Очень уж у нас активизировалась деятельность дурацкого демона по имени «иностранец Василий Фёдоров». Помните первую главу «Мёртвых душ» Гоголя, когда Чичиков приезжает в город? «Попадались почти смытые дождём вывески с кренделями и сапогами, кое-где с нарисованными синими брюками и подписью какого-то Аршавского портного; где магазин с картузами, фуражками и надписью “Иностранец Василий Фёдоров”…» Вот этот иностранец Василий Фёдоров теперь вовсю определяет стиль нашей жизни. Бурно и рьяно, гораздо эффективней, чем во времена Гоголя. Чего стоят хотя бы названия станций метро, сплошь дублированные на латинице, и объявления остановок по-английски в общественном транспорте. Это всё наш иностранец Василий Фёдоров придумал – для удобства настоящих, полноценных господ – иностранцев.

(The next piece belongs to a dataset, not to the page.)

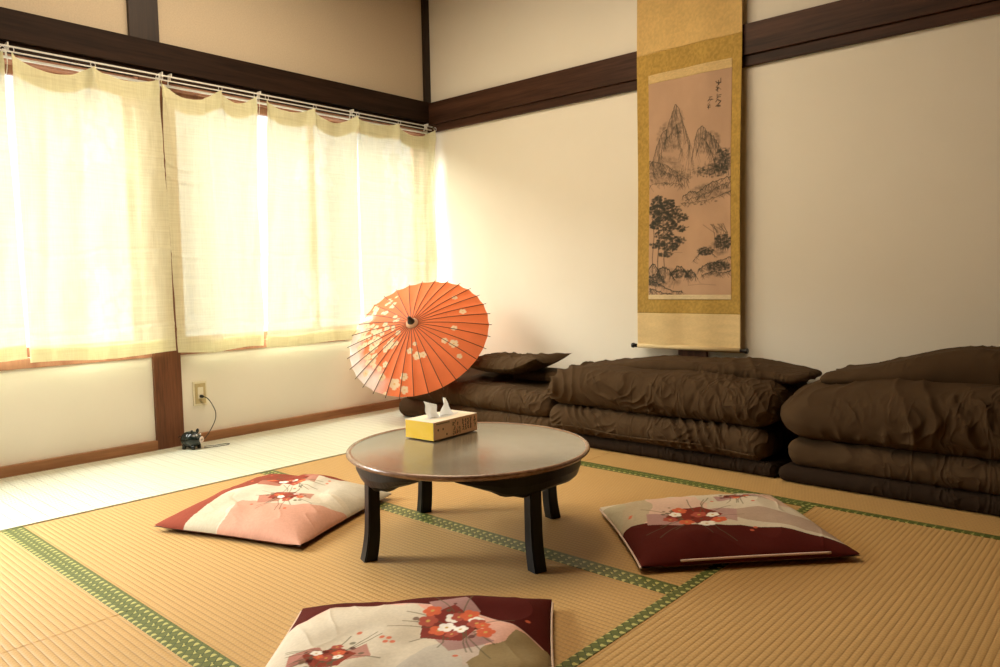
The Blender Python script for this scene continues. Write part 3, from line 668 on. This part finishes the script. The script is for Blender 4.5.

Конечно, это не вчера началось. Мечта, что наденешь джинсы (фрак, цилиндр и т. п.) – и ты уже почти как гражданин волшебного мира, давно с нами. Хотя уже нет никакого волшебного мира. Просто удивительно, с каким упорством подделываются формы западной цивилизации при полном игнорировании её сути. Как будто замена простодушного кофе с молоком на пижонское «американо со сливками» принесёт непременное счастье.
И американо, как правило, дурной, и сливки-то дрянь порошковая. От нашего кофе с молоком мы ничего не ждали, знали точно: дадут пойло, так и давали пойло. И теперь дают пойло, только сопровождённое жалкой претензией на «всё, как у людей». Прикрытое, точно срам – платочком, иноземным названием.
Надену тишотку и лоферы, пойду выпью смузи… Нет, не надену. Буду упрямо добиваться уголков идентичности. А потому под родными вывесками «Пирожковая» и «Пышечная» должен обитать родной кофе с молоком! Может, всё-таки попробовать нам восстановить тот старый рецепт? Может, кто из прежних технологов помнит? Там же цикорий был вместо кофе, так?
Ничего, отстояли конфеты «Белочка», спасли эклеры и корзиночки, уберегли пышку – вернём и кофе с молоком. А потом и Летний сад восстановим.